Although the INCEIF and other organizations actively disseminating information, but information dissemination through partnership forums, training and education center should be improved. Effectiveness of the efforts made should be a priority. However, the most important challenge is the global market. This is because every decision must be evaluated, whether it is driven by market forces, or in accordance with shari’ah law. Muslim community itself must be wise to consider how to outline the level of harmonization of standards without interfering with the smoothness of a product that has the potential to be marketed. For those who are familiar with the practices of the conventional financial system, they will tend to ask for the same product with the characteristics of conventional products. This make the unique features of Islamic finance become difficult in application and lost identity. Thus, the conversion of conventional products is very important and necessary in accordance with Islamic financial system.

1.6.2    Opportunnities in Islamic Finance
There are existing markets and new markets in the global Islamic financial. The existing countries are Malaysia, UAE, Bahrain, Qatar, Brunei, Indonesia, Pakistan and Sudan. Potential new markets are United Kingdom, Hong Kong, Singapore, Thailand, Japan and USA. Currently, there are over 300 Islamic financial institutions in more than 75 countries though they are mainly concentrated in the Middle East and Southeast Asia, but are also gaining popularity in Europe and the United States. It is estimated that the industry will grow at a rate of 15 to 20 percent annually, from current assets of US$300 billion (Al-Salem, 2008). Furthermore, exploring new markets can be realized with more efficient when there is cooperation with various institutions that conduct research in Islamic finance such as Islamic Research and Training Institute, IDB; Centre for Research in Islamic Economics, King Abdul Aziz University; OCIS (Oxford Centre for Islamic Studies) and IIFM (International Islamic Finance Market).

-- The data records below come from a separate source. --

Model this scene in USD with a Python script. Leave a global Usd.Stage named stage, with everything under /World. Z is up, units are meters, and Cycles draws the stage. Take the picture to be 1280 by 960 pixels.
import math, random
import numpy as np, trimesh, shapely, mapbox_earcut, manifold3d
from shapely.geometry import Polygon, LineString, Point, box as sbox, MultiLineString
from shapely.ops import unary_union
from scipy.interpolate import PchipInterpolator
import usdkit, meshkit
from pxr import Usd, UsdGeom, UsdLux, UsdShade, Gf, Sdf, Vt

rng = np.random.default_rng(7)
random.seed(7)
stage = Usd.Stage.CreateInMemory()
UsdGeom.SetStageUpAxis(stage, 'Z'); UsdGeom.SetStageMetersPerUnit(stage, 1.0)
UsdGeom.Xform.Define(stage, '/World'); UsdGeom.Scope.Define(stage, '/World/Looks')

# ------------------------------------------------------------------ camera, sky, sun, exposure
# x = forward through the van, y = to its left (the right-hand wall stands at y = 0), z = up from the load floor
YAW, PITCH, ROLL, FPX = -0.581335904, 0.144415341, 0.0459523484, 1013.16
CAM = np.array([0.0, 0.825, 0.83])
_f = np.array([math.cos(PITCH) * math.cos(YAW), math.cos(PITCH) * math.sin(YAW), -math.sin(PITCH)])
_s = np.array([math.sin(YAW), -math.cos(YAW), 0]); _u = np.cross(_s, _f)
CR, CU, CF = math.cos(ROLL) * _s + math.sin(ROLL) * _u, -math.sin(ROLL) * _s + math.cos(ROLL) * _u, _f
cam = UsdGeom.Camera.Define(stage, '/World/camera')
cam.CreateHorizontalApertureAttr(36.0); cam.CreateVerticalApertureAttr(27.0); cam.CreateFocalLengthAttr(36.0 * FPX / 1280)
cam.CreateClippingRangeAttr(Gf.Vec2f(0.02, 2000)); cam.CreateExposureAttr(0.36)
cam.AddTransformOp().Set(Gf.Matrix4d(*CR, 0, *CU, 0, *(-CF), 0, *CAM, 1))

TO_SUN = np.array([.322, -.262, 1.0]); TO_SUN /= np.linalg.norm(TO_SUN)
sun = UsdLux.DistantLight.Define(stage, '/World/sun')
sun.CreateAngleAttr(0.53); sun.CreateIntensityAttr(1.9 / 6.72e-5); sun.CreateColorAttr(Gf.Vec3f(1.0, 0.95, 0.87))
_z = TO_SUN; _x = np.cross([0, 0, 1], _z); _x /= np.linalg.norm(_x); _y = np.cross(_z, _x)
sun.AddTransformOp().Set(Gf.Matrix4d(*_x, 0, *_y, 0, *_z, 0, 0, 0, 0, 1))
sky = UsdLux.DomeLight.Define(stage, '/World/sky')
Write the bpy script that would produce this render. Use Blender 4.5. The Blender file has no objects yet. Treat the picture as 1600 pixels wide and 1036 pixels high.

Prospects for the development of Islamic finance should contain a balanced development of the shari’ah and integrated market by the prospect of a unique Islamic finance. In addition, the products and services must also not limited to Muslim’s market only. But, also emphasizes acceptance and applications globally. The creations of many innovations and initiatives have also contributed to the advancement of Islamic financial system. However, the challenges can be overcome by increased effort in every cooperation, increase understanding of the shari’ah concern, mutual respect and collaboration practices.

Islamic finance has a role in shaping the future of the global financial system and reinforcing ethical and moral values that are inherent in Islamic finance principles and fundamental towards promoting the stability of the global financial system. Ongoing efforts to further strengthen the resilience of Islamic financial industry would enhance the prospects for global growth and the potential of Islamic finance to contribute toward global financial stability (Mushtak,2010).

1.8       Conclusion
Currently, Malaysia is considered to have a comprehensive Islamic financial landscape. However, to ensure the effectiveness and competitiveness of this system continues, the institutional infrastructure of Islamic finance should be further enhanced. Each of the dissemination of information should have access to it. This is important so that investor’s awareness of the unique features of Islamic financial system will be increased.